The statistics on deaths in the United States are staggering. Eric London lays it out:

“Since 2000, there have been 270,000 murders in the US, 600,000 drug overdoses (200,000 involving opioids), 650,000 suicides (130,000 by veterans), and 85,000 workplace deaths. An estimated 700,000 people have died prematurely during this period due to lack of health care. Police killed over 12,000 people from 2000 to 2014, and up to 27,000 immigrants have died attempting to cross the US-Mexico border since 1998. The government has executed roughly 850 prisoners since 2000. Over 2.2 million adults are currently incarcerated in jails and prisons, with another 4.7 million on probation or parole.”

That equals over 2.3 million deaths in the last 17 years, over 140,000 avoidable deaths each year. At the root of these deaths is economic violence that devastates communities in the US and other countries.

Economic violence perpetrated in the US feeds the war machine. Military spending now consumes 57% of federal discretionary spending, leaving only 43% to meet basic needs such as education, housing, transportation and energy.

Harel B. writes that our national security spending is close to $1 trillion a year.
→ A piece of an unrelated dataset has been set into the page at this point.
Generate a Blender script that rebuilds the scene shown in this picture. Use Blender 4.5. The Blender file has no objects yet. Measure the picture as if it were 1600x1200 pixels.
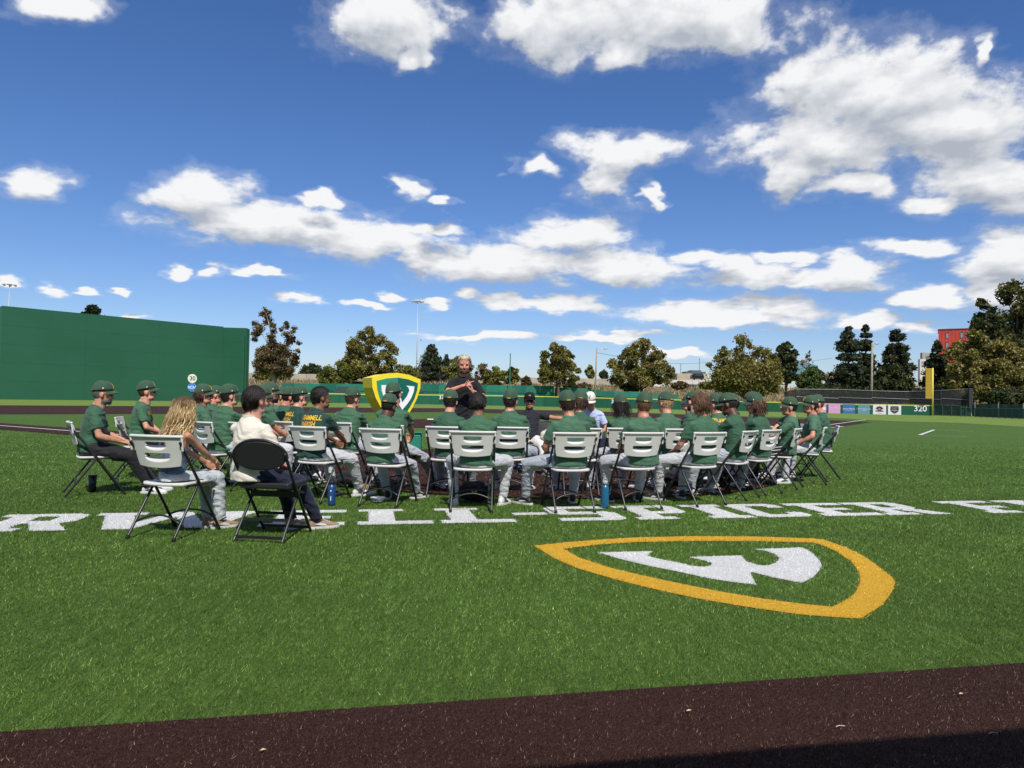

He estimates that an actual defense budget, rather than an Empire budget, would cost $100 billion annually. Imagine what could be done with an extra $900 billion in the US where 40% of the people live on the edge of poverty and the social safety net is shrinking.

Imagine the high standard of living we could all attain if social needs were given a blank check, instead of the military. We don’t have to imagine it, other wealthy countries are already living with high quality healthcare systems, excellent public schools and free higher education.

Next Steps

Organizing to oppose the military parade is an opportunity to unite people against war, militarism and violence. It is an opportunity to unite USians with people around the world who oppose US violence. A military parade will be a major error as it will show the United States to be an insecure nation at a time when people realize US empire is fading. Rather than the US recognizing it needs to join the community of nations in a multi-polar world, it will show the US trying to hang on to global dominance.

A critical step is to grow the anti-war movement in the US.